> Problem statement
Review the material and extract every line in which the word "pixels" occurs.

> Materials provided
━━━━━━━━━━
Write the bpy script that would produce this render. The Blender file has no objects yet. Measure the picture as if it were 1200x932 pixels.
━━━━━━━━━━
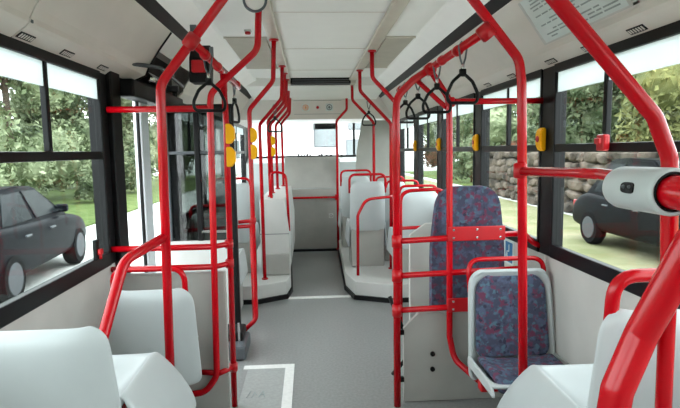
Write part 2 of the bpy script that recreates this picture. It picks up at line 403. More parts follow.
━━━━━━━━━━
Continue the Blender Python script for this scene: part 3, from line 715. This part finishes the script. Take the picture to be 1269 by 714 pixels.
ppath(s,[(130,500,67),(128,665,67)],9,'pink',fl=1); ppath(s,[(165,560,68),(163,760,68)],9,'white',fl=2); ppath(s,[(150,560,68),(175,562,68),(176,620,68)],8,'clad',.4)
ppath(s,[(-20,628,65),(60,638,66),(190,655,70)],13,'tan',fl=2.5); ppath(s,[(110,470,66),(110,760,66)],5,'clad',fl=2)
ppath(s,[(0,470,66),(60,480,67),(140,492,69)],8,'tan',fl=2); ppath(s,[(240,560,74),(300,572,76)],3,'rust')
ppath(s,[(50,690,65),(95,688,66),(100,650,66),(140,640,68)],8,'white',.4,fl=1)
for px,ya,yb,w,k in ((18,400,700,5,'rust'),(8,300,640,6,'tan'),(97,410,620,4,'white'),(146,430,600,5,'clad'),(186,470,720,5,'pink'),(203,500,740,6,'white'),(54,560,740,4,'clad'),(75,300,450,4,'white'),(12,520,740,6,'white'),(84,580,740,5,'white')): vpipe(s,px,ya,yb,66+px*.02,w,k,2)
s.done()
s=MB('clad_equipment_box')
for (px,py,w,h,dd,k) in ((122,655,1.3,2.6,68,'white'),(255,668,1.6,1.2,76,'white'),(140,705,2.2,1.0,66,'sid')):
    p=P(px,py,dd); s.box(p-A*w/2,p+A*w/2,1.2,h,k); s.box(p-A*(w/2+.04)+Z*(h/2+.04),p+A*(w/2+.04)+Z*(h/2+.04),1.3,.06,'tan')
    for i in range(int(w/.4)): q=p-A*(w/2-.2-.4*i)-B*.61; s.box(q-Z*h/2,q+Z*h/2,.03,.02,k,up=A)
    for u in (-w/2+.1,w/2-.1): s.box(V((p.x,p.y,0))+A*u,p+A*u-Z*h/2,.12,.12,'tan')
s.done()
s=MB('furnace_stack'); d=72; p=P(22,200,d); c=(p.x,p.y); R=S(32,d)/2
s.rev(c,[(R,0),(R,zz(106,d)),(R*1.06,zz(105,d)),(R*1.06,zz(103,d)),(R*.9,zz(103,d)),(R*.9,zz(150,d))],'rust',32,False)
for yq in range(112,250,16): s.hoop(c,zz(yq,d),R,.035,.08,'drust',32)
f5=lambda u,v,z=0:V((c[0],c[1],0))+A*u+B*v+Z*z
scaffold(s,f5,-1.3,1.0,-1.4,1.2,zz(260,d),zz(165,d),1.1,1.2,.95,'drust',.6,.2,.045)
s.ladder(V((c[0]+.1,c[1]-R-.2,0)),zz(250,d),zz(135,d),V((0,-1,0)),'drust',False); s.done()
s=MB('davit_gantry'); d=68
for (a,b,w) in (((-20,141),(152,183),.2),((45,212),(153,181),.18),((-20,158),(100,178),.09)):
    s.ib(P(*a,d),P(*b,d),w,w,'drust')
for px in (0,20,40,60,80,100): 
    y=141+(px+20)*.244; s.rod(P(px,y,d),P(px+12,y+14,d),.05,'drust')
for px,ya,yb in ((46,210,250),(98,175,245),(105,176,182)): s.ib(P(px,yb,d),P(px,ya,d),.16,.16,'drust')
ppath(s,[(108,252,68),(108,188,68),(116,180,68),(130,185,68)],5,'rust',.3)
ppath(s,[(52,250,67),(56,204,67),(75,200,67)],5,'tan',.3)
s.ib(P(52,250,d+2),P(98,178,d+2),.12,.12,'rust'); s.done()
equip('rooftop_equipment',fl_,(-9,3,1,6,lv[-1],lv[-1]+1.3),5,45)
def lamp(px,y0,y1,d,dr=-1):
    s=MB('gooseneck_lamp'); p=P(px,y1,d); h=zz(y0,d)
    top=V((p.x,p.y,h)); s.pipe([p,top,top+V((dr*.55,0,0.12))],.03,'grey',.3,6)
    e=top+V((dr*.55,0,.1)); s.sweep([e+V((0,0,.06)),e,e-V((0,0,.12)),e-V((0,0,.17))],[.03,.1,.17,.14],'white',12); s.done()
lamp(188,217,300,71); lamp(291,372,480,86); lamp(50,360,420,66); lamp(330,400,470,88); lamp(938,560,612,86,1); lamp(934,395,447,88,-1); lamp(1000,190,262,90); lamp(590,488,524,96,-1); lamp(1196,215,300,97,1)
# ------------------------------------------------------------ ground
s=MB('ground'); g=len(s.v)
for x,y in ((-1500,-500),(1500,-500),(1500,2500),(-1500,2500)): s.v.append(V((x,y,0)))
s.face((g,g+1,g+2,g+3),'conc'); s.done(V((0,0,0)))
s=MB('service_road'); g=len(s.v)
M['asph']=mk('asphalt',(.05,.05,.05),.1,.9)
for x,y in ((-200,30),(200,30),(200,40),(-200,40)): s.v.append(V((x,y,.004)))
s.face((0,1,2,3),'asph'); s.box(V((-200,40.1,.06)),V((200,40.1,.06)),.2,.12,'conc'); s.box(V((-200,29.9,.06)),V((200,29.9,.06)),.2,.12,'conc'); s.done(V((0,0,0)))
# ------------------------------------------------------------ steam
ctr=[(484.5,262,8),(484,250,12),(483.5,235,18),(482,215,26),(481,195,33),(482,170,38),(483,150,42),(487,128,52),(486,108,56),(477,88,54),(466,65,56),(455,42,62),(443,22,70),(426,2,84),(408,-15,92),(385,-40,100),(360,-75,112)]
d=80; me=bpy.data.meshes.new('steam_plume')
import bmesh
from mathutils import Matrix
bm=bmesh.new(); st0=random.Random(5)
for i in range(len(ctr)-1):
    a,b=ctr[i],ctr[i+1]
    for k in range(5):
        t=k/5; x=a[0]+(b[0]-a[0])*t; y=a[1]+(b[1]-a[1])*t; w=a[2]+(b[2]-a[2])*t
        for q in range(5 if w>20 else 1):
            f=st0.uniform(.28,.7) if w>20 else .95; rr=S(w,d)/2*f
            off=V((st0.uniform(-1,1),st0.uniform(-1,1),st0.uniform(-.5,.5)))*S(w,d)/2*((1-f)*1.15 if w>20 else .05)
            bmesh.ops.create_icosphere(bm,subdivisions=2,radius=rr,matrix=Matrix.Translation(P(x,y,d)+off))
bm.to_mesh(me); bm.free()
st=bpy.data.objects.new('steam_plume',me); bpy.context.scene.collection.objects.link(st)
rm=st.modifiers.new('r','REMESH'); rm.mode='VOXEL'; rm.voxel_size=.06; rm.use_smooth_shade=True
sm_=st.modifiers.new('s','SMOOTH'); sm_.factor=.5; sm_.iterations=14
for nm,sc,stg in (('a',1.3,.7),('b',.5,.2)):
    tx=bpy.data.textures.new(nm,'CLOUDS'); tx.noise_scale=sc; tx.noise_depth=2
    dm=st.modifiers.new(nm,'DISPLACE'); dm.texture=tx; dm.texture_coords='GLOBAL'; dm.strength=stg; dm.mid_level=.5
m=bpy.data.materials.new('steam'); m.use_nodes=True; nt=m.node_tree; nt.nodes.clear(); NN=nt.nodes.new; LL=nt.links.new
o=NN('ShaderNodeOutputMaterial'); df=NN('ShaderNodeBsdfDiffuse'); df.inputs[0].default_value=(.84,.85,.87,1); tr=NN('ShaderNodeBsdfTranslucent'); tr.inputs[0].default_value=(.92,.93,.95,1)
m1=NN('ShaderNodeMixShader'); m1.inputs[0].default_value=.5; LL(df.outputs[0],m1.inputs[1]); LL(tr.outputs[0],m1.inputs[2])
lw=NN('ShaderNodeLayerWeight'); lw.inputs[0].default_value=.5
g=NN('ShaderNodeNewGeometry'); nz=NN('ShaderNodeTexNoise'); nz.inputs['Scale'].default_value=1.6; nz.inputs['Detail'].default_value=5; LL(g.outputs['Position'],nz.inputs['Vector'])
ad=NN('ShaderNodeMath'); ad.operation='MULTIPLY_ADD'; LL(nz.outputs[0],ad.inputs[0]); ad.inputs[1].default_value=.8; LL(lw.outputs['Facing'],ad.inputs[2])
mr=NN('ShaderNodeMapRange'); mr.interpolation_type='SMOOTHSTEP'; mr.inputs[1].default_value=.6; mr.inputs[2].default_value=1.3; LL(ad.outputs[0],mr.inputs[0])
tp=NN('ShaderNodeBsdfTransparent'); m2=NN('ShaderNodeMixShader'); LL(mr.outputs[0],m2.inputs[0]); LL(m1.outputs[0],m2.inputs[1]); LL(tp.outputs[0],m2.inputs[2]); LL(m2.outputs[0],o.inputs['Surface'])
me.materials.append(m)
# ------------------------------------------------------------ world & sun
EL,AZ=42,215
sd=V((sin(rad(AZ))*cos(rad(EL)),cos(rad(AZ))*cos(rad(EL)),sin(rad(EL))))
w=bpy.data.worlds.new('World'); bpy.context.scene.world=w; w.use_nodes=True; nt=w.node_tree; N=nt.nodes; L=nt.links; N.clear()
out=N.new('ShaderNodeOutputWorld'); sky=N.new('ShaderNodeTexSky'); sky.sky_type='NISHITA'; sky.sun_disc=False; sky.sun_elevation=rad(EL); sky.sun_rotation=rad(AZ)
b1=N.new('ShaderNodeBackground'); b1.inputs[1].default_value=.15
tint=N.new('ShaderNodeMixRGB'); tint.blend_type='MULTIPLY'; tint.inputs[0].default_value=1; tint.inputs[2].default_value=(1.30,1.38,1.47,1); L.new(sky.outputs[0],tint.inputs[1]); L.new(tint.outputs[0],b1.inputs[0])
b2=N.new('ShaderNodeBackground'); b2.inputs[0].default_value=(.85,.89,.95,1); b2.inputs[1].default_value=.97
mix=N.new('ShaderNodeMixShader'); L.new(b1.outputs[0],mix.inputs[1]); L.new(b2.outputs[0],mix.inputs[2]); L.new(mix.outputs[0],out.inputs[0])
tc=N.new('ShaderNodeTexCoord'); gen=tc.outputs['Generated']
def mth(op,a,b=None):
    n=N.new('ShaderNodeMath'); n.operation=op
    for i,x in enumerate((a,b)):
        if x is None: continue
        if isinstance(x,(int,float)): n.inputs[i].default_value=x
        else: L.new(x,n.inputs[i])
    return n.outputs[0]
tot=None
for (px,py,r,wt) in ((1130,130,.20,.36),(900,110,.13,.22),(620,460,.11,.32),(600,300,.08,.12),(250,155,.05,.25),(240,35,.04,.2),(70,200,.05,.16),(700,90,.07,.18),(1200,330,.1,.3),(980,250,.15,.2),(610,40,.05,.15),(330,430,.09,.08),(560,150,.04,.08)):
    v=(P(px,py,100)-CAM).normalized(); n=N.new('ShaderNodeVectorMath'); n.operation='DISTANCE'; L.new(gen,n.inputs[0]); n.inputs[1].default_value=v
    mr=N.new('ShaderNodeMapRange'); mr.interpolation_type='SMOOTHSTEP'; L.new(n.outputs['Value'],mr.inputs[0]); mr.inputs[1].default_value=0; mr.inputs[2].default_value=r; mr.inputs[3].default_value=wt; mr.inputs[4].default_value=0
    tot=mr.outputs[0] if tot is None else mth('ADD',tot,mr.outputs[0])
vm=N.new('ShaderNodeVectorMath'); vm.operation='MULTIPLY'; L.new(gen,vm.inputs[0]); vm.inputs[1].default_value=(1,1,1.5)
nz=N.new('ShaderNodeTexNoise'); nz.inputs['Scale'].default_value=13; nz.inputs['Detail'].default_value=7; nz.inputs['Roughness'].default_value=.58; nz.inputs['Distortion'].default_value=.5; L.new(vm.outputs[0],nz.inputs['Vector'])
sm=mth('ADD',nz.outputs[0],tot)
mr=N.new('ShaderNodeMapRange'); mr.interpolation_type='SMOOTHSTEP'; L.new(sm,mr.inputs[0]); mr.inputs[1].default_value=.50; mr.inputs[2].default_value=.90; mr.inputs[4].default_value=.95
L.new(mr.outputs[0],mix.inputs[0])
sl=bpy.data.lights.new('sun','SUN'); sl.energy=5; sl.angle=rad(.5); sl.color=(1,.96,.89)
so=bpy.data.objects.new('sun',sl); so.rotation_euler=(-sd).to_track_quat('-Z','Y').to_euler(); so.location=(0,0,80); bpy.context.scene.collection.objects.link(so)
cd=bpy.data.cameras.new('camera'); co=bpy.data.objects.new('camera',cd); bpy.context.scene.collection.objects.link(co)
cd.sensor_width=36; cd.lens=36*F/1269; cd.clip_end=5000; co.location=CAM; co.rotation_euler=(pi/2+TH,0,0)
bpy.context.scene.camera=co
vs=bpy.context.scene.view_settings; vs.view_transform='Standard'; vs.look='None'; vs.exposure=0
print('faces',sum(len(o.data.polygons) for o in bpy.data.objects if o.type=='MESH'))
━━━━━━━━━━
> Exercise output
Write the bpy script that would produce this render. The Blender file has no objects yet. Measure the picture as if it were 1200x932 pixels.
Continue the Blender Python script for this scene: part 3, from line 715. This part finishes the script. Take the picture to be 1269 by 714 pixels.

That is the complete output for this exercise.